Hofmann was fascinated with the experience, which seemed to mimic certain psychotic mental states and proceeded to take more LSD over the years, introducing the drug to psychologists and scientists all over the world. The drug state was disorienting, often included hallucinations, sensations of time stopping and of overabundant joy or terror, and in general offered a kaleidoscopic experience unlike any other. It was initially thought of as a way to understand and treat schizophrenia.
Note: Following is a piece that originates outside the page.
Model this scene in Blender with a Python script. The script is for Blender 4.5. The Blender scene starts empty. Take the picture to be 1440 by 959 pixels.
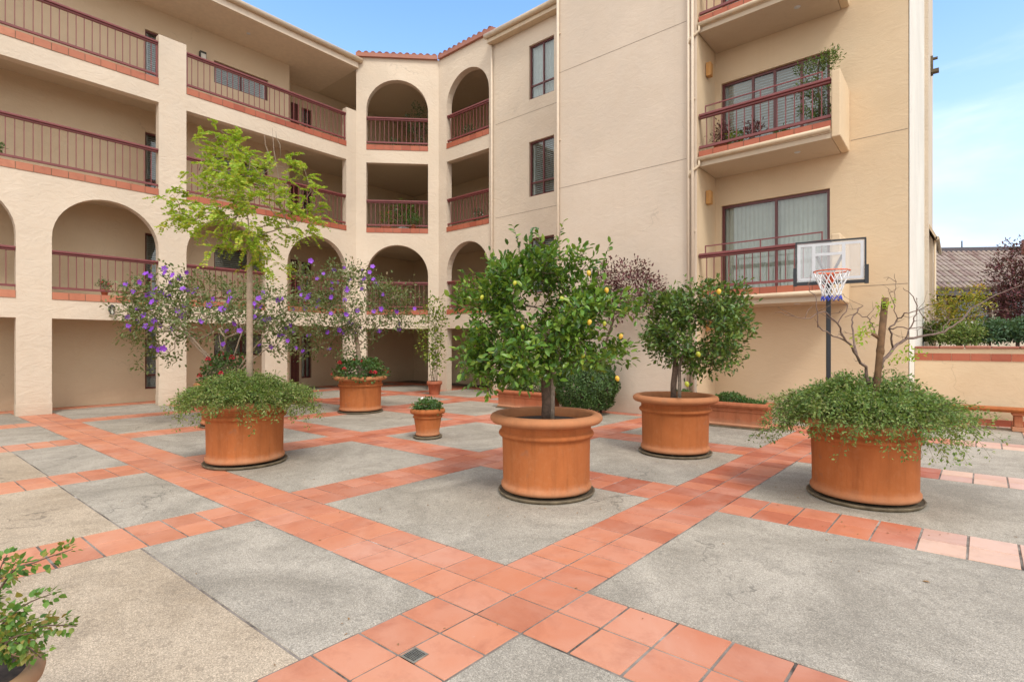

In the 1960s, Timothy Leary, a Harvard psychologist, caused quite a stir when he gave LSD, which was legal at the time, to undergraduate students as part of his belief that the drug opened the "doors of perception," a phrase used by the English novelist Aldous Huxley, an early proponent of LSD. All hell broke loose afterward, and the media reaction was swift and often negative, as it showcased the "bad trips" that sometimes resulted when immature, mentally unbalanced people or people with emotional difficulties tried LSD. Following the bad press, LSD was made illegal, but underground labs continued to produce it.
Leary and other "LSD Prophets" continued to give the drug to artists, philosophers, writers, scientists, musicians and other culturally creative people, and the massive cultural shift of the late 1960s can be at least partially attributed to the drug's effects, because it can lead to a more flexible mindset and alternative ways of seeing the world--whether good or bad (the murderer and cult leader Charles Manson was a heavy LSD user, as was Steve Jobs, founder of Apple Computers).
While legal research in the United States was stopped after the negative media exposure in the late 1960s, LSD is now shedding some of its negative image, and there are several scientific studies under way, largely supported by the Multidisciplinary Association for Psychedelic Studies (maps.org), though the drug's potential is still not clearly understood.